Maçı yöneten hakemi, emniyet güçlerini, futbolu ve sporu, nihayet ülkeyi yönetenleri suçmalak en kolayı.
Hakemin de, polisin de, sporu ya da ülkeyi yönetenlerin de hataları, eksikleri var elbette. Yanlışları da var. Özellikle polis, sadece şu son dönemde değil, yıllardır futbol izleyicisi ile bir türlü sağlıklı ilişki kurmayı başaramadı.
Bunların hepsi tamam. Hepsine kabul...
Pekiyi biz?.. Biz ne yapıyoruz?
Sahada birbirlerine her türlü terbiyesizliği yapan, her fırsatta hakemi yanıltmak için elinden geleni ardına koymayan futbolcuların hiç mi kabahati yok?
Soruyorum size...
Sırf kendi camiasında, kendi şehrinde alkış almak için sürekli ve sadece kendi tribünlerine oynayan; rakibe saygı, sportmenlik gibi kavramları hatırına bile getirmeyen teknik adamların, kulüp yöneticilerinin hiç mi dahli yok gelinen noktada?

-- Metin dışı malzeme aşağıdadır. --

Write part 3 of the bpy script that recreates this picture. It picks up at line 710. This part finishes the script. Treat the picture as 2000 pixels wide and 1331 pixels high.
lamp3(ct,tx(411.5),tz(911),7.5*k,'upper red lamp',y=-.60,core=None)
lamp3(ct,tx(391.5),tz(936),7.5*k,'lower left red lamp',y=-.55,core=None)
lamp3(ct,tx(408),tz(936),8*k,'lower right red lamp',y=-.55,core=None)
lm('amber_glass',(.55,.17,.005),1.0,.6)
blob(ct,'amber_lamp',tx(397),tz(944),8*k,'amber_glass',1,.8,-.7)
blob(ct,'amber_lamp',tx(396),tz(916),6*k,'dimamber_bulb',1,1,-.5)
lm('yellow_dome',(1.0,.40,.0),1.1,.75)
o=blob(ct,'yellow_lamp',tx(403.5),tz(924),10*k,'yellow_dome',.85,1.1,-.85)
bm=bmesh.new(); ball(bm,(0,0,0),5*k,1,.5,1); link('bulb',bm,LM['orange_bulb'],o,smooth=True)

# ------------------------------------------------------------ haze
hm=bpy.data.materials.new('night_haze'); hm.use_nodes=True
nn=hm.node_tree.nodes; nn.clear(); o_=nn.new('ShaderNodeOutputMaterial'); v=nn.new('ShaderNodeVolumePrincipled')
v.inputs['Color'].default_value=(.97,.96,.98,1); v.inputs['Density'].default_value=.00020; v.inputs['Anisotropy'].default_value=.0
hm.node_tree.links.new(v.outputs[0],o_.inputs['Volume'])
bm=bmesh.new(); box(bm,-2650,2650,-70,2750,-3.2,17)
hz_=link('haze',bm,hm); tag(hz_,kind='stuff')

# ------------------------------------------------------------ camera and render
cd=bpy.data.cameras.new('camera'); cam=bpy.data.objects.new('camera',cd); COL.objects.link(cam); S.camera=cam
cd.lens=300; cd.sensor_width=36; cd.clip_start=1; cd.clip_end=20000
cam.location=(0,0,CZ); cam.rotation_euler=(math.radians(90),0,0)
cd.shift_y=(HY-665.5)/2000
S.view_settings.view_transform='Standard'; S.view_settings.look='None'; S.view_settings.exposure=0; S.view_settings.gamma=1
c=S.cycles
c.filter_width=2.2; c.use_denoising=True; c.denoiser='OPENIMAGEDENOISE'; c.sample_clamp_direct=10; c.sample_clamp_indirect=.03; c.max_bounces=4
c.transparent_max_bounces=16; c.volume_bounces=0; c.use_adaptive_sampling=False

Hiç mi sorumluluğu yok; ‘taraftar’ adı altında, üç kuruşluk menfaat uğruna tribünlerde küfür, şiddet ve nobranlık yarışında çıtayı her hafta yükseltenlerin.
Dürüst olun.
Ve tabii medya...
Sadece spor basını değil üstelik. Futbolun tiraj, futbolun reyting getirdiğini gören gazeteler ve televizyonların habercilik değil, taraftar yayıncılığı yapması mesela...
Bu düzenin değirmenine farklı yollardan, az ya da çok su taşıyan sonuçta biraz da bizler değil miyiz?
Başbakan, UEFA Genel Kurulu’nda kürsüye çıkıp, “Kişilerle kurumları ayırmalıyız” dediğinde açıktan ya da kulislerde bu yaklaşıma tepki gösteren Galatasaraylılar, “Kupamızı bizim istediğimiz yer ve şekilde verdirin” diye aynı Başbakan’dan ricacı olabiliyor.
Garabet bununla da sınırlı kalmıyor. Bunu yapan, o saatte Başbakan’ı arayan yönetici, camiasında takdir ediliyor, bu davranışı alkışlanıyor.
(Burada somut örnek Galatasaray. Aynı durum kim ve hangi kulüp için geçerli olursa olsun, aynı düşüncedeyim.)
Bu yaşadıklarımız, içinde bulunduğumuz durum akşamdan sabaha oluşmadı.
Yıllardır, her iktidar döneminde, toplum olarak üstüne koyarak geldik bugünlere.
Siyasetçi tribünleri oy deposu olarak gördü, görüyor.
Belediye başkanları kulüp başkanlığı yaptı, yapıyor.
Belediyeler, ‘... Belediyespor’ oldu, oluyor.
Askerler, polisler hakemlik, gözlemcilik, temsilcilik yaptı, yapıyor.
Böyle geldi, böyle gidiyor.
Daha doğrusu, gitmiyor işte.
Böyle gitmiyor.
Hepimizin... Ama hepimizin şapkamızı önümüze koyma vakti, hepimizin aynaya bakma vakti geldi, hatta geçiyor...
KEŞKE...
“Ya göründüğün gibi ol, ya olduğun gibi görün” sözünü en çok, ‘içi dışı bir olmayanlar’ kullanmasa.